La escritura de Contemos cómo pasó (Alicante, Publicaciones de la Universidad de Alicante, 2016) fue el resultado de un duro bregar con la memoria de un período que iba desde mi nacimiento en 1958 hasta el fallecimiento del general Franco en 1975, cuando pasé a ser un estudiante universitario en un país que iniciaba un período tan novedoso como incierto. Los recuerdos de esa cotidianidad en las postrimerías de una dictadura se agolpaban y era preciso establecer un criterio selectivo para que la cortedad del yo se diluyera en una memoria colectiva y generacional. También debía encontrar una mirada bien situada.
Los directores de cine siempre cuentan que el principal reto es saber dónde colocar la cámara. Una vez resuelto con todas sus implicaciones, que son muchas, el rodaje resulta más sencillo si el criterio se mantiene de manera coherente. Algo similar sucede en la escritura de un ensayo. La mirada es fundamental a la hora de abordar cualquier materia y, en este sentido, cuando preparaba el citado ensayo recordé la de Malik, el chaval de mi edad que vivió en la Yugoslavia de Tito, justo cuando el país balcánico se alejó de la órbita soviética.
Papá está de viaje de negocios (1985), de Emir Kusturica, es una película sin género que he visto en repetidas ocasiones. Me gustan aquellas que escapan de cualquier clasificación genérica porque afrontan la complejidad y la heterogeneidad de la realidad que recrean. Rafael Azcona me lo justificó y ejemplificó con algunas anécdotas que desde hace años explico en mis clases. Y dentro de las mismas, la obra maestra de Emir Kusturica no solo me emociona por múltiples motivos, sino que también me enseña a ver una dura y mediocre realidad histórica con la mirada de un niño callado, sonámbulo y dispuesto a sonreír tras comprender aquello que le permite su inocencia infantil.
Malik, a sus siete años, se enamora con la firmeza propia de un caballero andante, aunque la niña está enferma y se esfuma en la frialdad de un país tan inhóspito como intolerante. La experiencia es dura, pero merece la pena como cualquier otra que, en medio de la desgracia, también permite albergar algún motivo para la sonrisa. El chaval la mantiene, a pesar de las forzosas ausencias de su padre y las dificultades de la madre para salir adelante.
Al fin y al cabo, siempre hay un hermano mayor con gafas y acordeón para sobrevivir gracias a la música, un partido de fútbol retransmitido por la radio que devuelve el orgullo y la esperanza, una película de dibujos animados donde la imagen es tan hermosa como sencilla y, sobre todo, un metafórico sonambulismo que termina llevándole por los cielos cuando los demás quedan anclados en la tierra.

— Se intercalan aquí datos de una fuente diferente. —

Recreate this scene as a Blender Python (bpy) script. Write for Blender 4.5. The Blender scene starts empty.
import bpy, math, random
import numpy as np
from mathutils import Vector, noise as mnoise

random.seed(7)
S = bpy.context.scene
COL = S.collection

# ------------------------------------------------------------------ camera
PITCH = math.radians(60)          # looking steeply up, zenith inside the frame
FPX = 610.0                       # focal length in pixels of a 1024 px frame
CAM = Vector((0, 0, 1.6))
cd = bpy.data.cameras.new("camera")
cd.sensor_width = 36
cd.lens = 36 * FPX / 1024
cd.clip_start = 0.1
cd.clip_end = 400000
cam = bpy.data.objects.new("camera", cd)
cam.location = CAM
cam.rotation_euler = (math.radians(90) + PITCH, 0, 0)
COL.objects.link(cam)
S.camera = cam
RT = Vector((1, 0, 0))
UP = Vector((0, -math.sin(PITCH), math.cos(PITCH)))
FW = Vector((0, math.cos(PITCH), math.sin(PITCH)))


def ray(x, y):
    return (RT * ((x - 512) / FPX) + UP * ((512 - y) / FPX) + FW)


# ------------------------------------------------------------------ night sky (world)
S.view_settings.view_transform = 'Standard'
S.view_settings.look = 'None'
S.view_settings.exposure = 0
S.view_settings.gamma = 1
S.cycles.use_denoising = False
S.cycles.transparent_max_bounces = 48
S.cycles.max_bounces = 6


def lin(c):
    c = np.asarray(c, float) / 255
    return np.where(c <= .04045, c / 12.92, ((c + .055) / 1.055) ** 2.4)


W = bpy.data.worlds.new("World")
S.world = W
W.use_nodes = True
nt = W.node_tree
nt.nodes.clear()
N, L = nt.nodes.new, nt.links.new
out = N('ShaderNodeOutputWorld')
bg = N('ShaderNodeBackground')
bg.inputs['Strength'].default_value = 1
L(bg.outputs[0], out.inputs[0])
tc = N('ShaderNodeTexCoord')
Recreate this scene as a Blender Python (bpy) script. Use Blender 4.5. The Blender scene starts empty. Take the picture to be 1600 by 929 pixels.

Por supuesto, esa mirada infantil debe ser incorporada a nuestra memoria, especialmente cuando al final de la película, después de observar tantas desgracias por culpa de la intolerancia, Malik se vuelve a nosotros y, desde lo etéreo de un sueño, nos mira de manera que nos desarma. Todos esbozamos la misma sonrisa y esa noche le acompañamos como sonámbulos:
Lo malo del cine es que, después de ilusionarnos como sonámbulos, debemos arrastrarnos por las aceras. Sin embargo, en esa realidad pedestre a veces también hay motivos para sonreír ante una historia que parece sacada de la justicia poética. Malik, el muchacho que le interpreta, escapó junto a su familia de la locura balcánica de los noventa y se formó como un reconocido chef especializado en chocolates y helados. También ahora, a sus 48 años, reparte motivos de una felicidad endulzada, que nunca dejaremos de agradecer cuando tantos energúmenos combaten el sonambulismo y hasta la inocencia del gordito que lleva una camiseta imperio mientras su amada anda tan desnuda como desvalida.